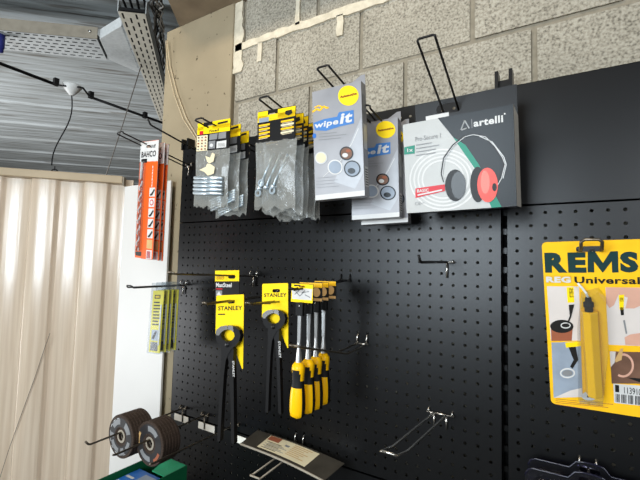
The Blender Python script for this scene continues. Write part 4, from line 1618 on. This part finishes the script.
lab(.19, .08, .76, .90, m_cream, .0006)
lab(.20, .10, .34, .36, m_copper, .0009)
for k in range(7):
    lab(.22 + .03 * (k % 2), .44 + .06 * k, .40 + .04 * (k % 3), .465 + .06 * k, m_ink if k % 3 == 0 else m_pgrey2, .0009)
    lab(.50, .16 + .09 * k, .70 - .03 * (k % 3), .19 + .09 * k, m_tan, .0009)
lab(.42, .30, .47, .40, m_pgrey2, .0009)
mb.build('paper_label', t, label='cream paper label with a rust red patch')

# ------------------------------------------------------------------ green carton with blue packet
t = thing('green_carton', 'open green carton under the grinding discs, on the lower shelf', 'carton', (0.14, -0.21, -0.845), group=None)
bx0, bx1, by0, by1, bz = -.066, .062, -.13, .112, .165
mb = MB()
mb.box(bx0, bx1, by0, by1, 0, .003, m_green)
th = .003
mb.box(bx0, bx0 + th, by0, by1, .003, bz, m_green)
mb.box(bx1 - th, bx1, by0, by1, .003, bz, m_green)
mb.box(bx0 + th, bx1 - th, by1 - th, by1, .003, bz, m_green)
mb.box(bx0 + th, bx1 - th, by0, by0 + th, .003, bz * .6, m_green)
mb.build('carton_body', t)
mb = MB()
mb.hexa([(bx0 + .05, by1 - .055, bz - .016), (bx1 - th, by1 - .06, bz - .012), (bx1 - th, by1 - th, bz - .001), (bx0 + .05, by1 - th, bz - .001)],
        [(bx0 + .05, by1 - .055, bz - .014), (bx1 - th, by1 - .06, bz - .010), (bx1 - th, by1 - th, bz + .001), (bx0 + .05, by1 - th, bz + .001)], m_green2)
mb.build('folded_flap', t, label='folded flap in a lighter green, painted as lit')
mb = MB()
mb.box(-.054, .054, -.110, .045, 0.002, .148, m_pblue)
zz = .1484
mb.face([(-.05, -.06, zz), (.03, -.06, zz), (.03, -.02, zz), (-.05, -.02, zz)], m_pwhite)
mb.face([(-.01, .0, zz), (.045, .0, zz), (.045, .035, zz), (-.01, .035, zz)], m_pgb)
mb.face([(-.05, .0, zz), (-.02, .0, zz), (-.02, .008, zz), (-.05, .008, zz)], m_pwhite)
for k in range(4):
    mb.face([(-.046, -.054 + k * .009, zz + .0003), (.02 - .008 * (k % 2), -.054 + k * .009, zz + .0003), (.02 - .008 * (k % 2), -.050 + k * .009, zz + .0003), (-.046, -.050 + k * .009, zz + .0003)], m_pgrey2)
tag(mb.build('blue_packet', loc=(0.14, -0.21, -0.842)), 'blue printed packet standing inside the open green carton', 'packet')

# ------------------------------------------------------------------ yellow deburring tool pack
W_, H_ = 0.118, 0.222
Q = [(540.8, 244), (645.0, 237.5), (649.5, 419), (551, 402.5)]
t = thing('deburring_tool_pack', 'big yellow carded deburring tool in clear blister on the right panel', 'carded tool', (1.141, -0.2, -0.192), (-1.0, 12.9, -1.6))
H_ = .249
W_ = .117
mb = MB()
ar = Art(mb, Q, W_, H_, -.001)
hc = ar.p(589, 250)
mb.prism([rrect(-W_ / 2, -H_ / 2, W_ / 2, H_ / 2, .006, 5), rrect(hc[0] - .016, hc[1] - .003, hc[0] + .016, hc[1] + .005, .003)], -.001, .001, m_gold)
def c7(x, y):
    return (540 + x / 6.4, 235 + y / 6.4)
def c8(x, y):
    return (540 + x / 4, 300 + y / 4)
def q7(*pts):
    return [c7(*p_) for p_ in pts]
def q8(*pts):
    return [c8(*p_) for p_ in pts]
for ch, x0, x1, y0, y1 in (('R', 30, 164, 116, 250), ('E', 176, 286, 112, 247), ('S', 512, 628, 98, 238)):
    a = c7(x0, y1); b = c7(x1, y0)
    ar.text(ch, a[0], b[1], b[0], a[1], m_petrol, 2, bold=.06)
ar.poly(q7((300, 242), (300, 108), (346, 106), (398, 180), (448, 102), (496, 100), (500, 238), (458, 240), (456, 166), (400, 240), (394, 240), (340, 170), (342, 241)), m_petrol, 2)
a = c7(36, 272); b = c7(190, 312)
ar.text('REG', a[0], a[1], b[0], b[1], m_pwhite, 3, bold=.05)
ar.poly(q7((30, 268), (196, 264), (196, 314), (34, 318)), mat('print_mid_yellow', (214, 168, 40), .4), 1)
a = c7(216, 265); b = c7(640, 314)
ar.text('Universal', a[0], a[1], b[0], b[1], m_ink, 3, bold=.03)
ar.poly([c7(40, 336), c7(245, 334), c8(160, 164), c8(42, 166)], m_pbg, 1)
ar.ell(*c8(85, 108), 11.5, 6.5, m_ink, 3)
ar.poly(q8((42, 110), (128, 112), (124, 165), (44, 166)), m_copper, 2)
ar.ring(*c8(100, 104), 5, 3, 1, m_pwhite, 4)
ar.poly(q7((165, 340), (210, 338), (214, 436), (172, 438)), m_yellow, 2)
ar.text('REMS', c7(184, 350)[0], c7(0, 345)[1], c7(206, 0)[0], c7(0, 405)[1], m_ink, 3)
ar.poly(q8((112, 22), (134, 20), (122, 70), (110, 100), (104, 98), (116, 66)), m_ink, 4)
ar.poly(q8((44, 172), (160, 168), (168, 386), (54, 388)), m_pgb, 1)
ar.poly(q8((98, 172), (160, 168), (160, 186), (102, 192)), m_yellow, 2)
ar.poly(q8((112, 190), (140, 188), (150, 240), (128, 274), (118, 266), (132, 240)), m_ink, 3)
ar.ring(*c8(108, 292), 7.5, 5, 1.5, m_pwhite, 2)
ar.ell(*c8(108, 292), 5, 3, m_pgrey2, 2)
ar.poly(q8((54, 388), (168, 386), (164, 350), (120, 360)), m_pbg, 2)
ar.poly([c7(415, 336), c7(670, 334), c8(430, 186), c8(272, 180)], m_pbg, 1)
ar.poly(q7((418, 336), (670, 334), (670, 440), (600, 470), (545, 470), (560, 400), (500, 380), (470, 450), (440, 470), (420, 440)), m_skin, 2)
ar.poly(q7((500, 385), (536, 380), (532, 480), (506, 478)), m_yellow, 3)
ar.text('REMS', c7(508, 0)[0], c7(0, 400)[1], c7(530, 0)[0], c7(0, 425)[1], m_ink, 4)
ar.poly(q8((318, 30), (332, 28), (334, 60), (322, 62)), m_ink, 3)
ar.poly(q8((330, 82), (338, 80), (347, 134), (341, 136)), m_pgrey2, 3)
ar.poly(q8((336, 150), (360, 138), (430, 128), (430, 186), (340, 180)), m_skin, 2)
ar.poly(q8((276, 206), (430, 210), (430, 336), (284, 334)), m_pbrown, 1)
ar.ring(*c8(330, 262), 11, 12, 2.2, m_skin, 2, -110, 120)
ar.poly(q8((320, 195), (330, 194), (324, 240), (300, 250), (296, 240)), m_tan, 3)
ar.poly(q8((276, 206), (300, 207), (296, 250), (280, 270)), m_pbg, 2)
ar.poly(q8((345, 310), (400, 330), (430, 330), (430, 316)), m_ink, 3)
ar.poly(q8((290, 334), (425, 345), (425, 425), (294, 410)), m_pwhite, 2)
a = c8(298, 340); b = c8(313, 366)
ar.text('1', a[0], a[1], b[0], b[1], m_ink, 4, bold=.03)
a = c8(334, 356); b = c8(404, 372)
ar.text('113910', a[0], a[1], b[0], b[1], m_ink, 4)
for k in range(20):
    x = 300 + k * 5.6
    if k % 5 != 3:
        ar.poly([c8(x, 374 + k * .6), c8(x + 2.6 + (k % 3) * .6, 374 + k * .6), c8(x + 2.6 + (k % 3) * .6, 406 + k * .8), c8(x, 406 + k * .8)], m_ink, 4)
for k in range(4):
    ar.line([c8(62, 392 + k * 7), c8((290, 250, 270, 190)[k], 416 + k * 6)], .0007, m_copper, 2)
ar.ell(*c8(196, 382), 8, 4.5, m_pwhite, 2)
ar.ell(*c8(190, 383), 1.3, 1.3, m_ink, 3)
mb.build('backing_card', t)
# the tool itself
top = ar.p(*c8(192, 40)); bot = ar.p(*c8(214, 372))
ax = Vector((top[0] - bot[0], 0, top[1] - bot[1]))
mb = MB()
hw = .0100
dr = ax.normalized()
sd = Vector((dr.z, 0, -dr.x))
vs_ = []
sec = [(-1, 0), (-.75, -.75), (.1, -1.0), (1.0, -.55), (1.0, 0)]
for base in (Vector((bot[0], 0, bot[1])), Vector((top[0], 0, top[1]))):
    for a, b in sec:
        pp = base + sd * a * hw
        vs_.append((pp.x, -.0025 + b * .017, pp.z))
nS = len(sec)
fs_ = [(k, (k + 1) % nS, (k + 1) % nS + nS, k + nS) for k in range(nS)] + [tuple(range(nS))[::-1], tuple(range(nS, 2 * nS))]
mb.add(vs_, fs_, m_hyel)
mb.build('tool_handle', t, bevel=.001)
mb = MB()
cb0 = Vector((top[0], -.010, top[1]))
mb.tube([cb0, cb0 + dr * .006, cb0 + dr * .0065, cb0 + dr * .013, cb0 + dr * .0135, cb0 + dr * .020], .005, m_hblk, 12, taper=[.0052, .0052, .0062, .0062, .0042, .0036])
mb.build('tool_collar', t)
mb = MB()
k0 = cb0 + dr * .020
mb.tube([k0, k0 + dr * .006 + Vector((-.002, 0, 0)), k0 + dr * .013 + Vector((-.006, 0, 0)), k0 + dr * .020 + Vector((-.011, 0, 0))], .0015, m_galv, 8)
mb.build('tool_blade', t)
mb = MB()
P0 = [ar.p(*q_) for q_ in q8((150, 392), (248, 404), (272, 190), (262, -10), (232, -50), (160, -30), (146, 120))]
P1 = [((x - .0) * .9 + .1 * P0[0][0] * 0 + .1 * (sum(p_[0] for p_ in P0) / 7), z * .95 + .05 * (sum(p_[1] for p_ in P0) / 7)) for x, z in P0]
n7 = len(P0)
for k in range(n7):
    j = (k + 1) % n7
    mb.face([(P0[k][0], -.0015, P0[k][1]), (P0[j][0], -.0015, P0[j][1]), (P1[j][0], -.024, P1[j][1]), (P1[k][0], -.024, P1[k][1])], m_blis)
mb.flat([P1], -.024, m_blis)
mb.build('blister', t, label='clear plastic blister over the tool')

# ------------------------------------------------------------------ clear blister packs, lower right
def clam(label, loc, ypr):
    t = thing('blister_pack', label, 'blister pack', loc, ypr, 'clear blister packs at the lower right')
    W_, H_ = .19, .17
    mb = MB()
    out = [(-W_ / 2 + .012, 0), (-W_ / 2 + .004, -.004), (-W_ / 2, -.014), (-W_ / 2, -H_), (W_ / 2, -H_), (W_ / 2, -.014), (W_ / 2 - .004, -.004), (W_ / 2 - .012, 0), (.030, 0), (.020, .012), (.008, .014), (-.008, .014), (-.020, .012), (-.030, 0)]
    mb.prism([out, euro(0, .002, .03, .010)], -.001, .001, m_pblis)
    mb.tube([(q_[0], 0, q_[1]) for q_ in out[2:5][::-1] + [] ] if False else [(out[k % 14][0], 0, out[k % 14][1]) for k in range(4, 17)], .0015, m_rim, 6)
    mb.build('blister_flange', t)
    mb = MB()
    i0 = rrect(-W_ / 2 + .012, -H_ + .012, W_ / 2 - .012, -.012, .012)
    i1 = rrect(-W_ / 2 + .019, -H_ + .019, W_ / 2 - .019, -.019, .010)
    n_ = len(i0)
    for k in range(n_):
        j = (k + 1) % n_
        mb.face([(i0[k][0], -.001, i0[k][1]), (i0[j][0], -.001, i0[j][1]), (i1[j][0], -.026, i1[j][1]), (i1[k][0], -.026, i1[k][1])], m_pblis, True)
    mb.flat([i1], -.026, m_pblis)
    mb.tube([(q_[0], -.026, q_[1]) for q_ in i1], .0016, m_rim, 6, closed=True)
    mb.build('blister_dome', t)
    mb = MB()
    mb.prism([rrect(-W_ / 2 + .024, -H_ + .022, W_ / 2 - .024, -.026, .008)], -.018, -.004, m_navy)
    mb.build('insert', t, label='dark navy insert')
    return t


clam('rear clear violet tinted blister pack at the bottom right edge', (1.139, -0.032, -0.459), (0, 0, 0))
clam('front clear violet tinted blister pack at the bottom right edge', (1.137, -0.066, -0.463), (0, 0, 0))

────────────────

▸ **Written request**
Take the lines from the start of the material to the line with "mb.build('paper_label', t, label='cream", both included, and transcribe them exactly without the pictures.

▸ **Exercise answer**
The Blender Python script for this scene continues. Write part 4, from line 1618 on. This part finishes the script.
lab(.19, .08, .76, .90, m_cream, .0006)
lab(.20, .10, .34, .36, m_copper, .0009)
for k in range(7):
    lab(.22 + .03 * (k % 2), .44 + .06 * k, .40 + .04 * (k % 3), .465 + .06 * k, m_ink if k % 3 == 0 else m_pgrey2, .0009)
    lab(.50, .16 + .09 * k, .70 - .03 * (k % 3), .19 + .09 * k, m_tan, .0009)
lab(.42, .30, .47, .40, m_pgrey2, .0009)
mb.build('paper_label', t, label='cream paper label with a rust red patch')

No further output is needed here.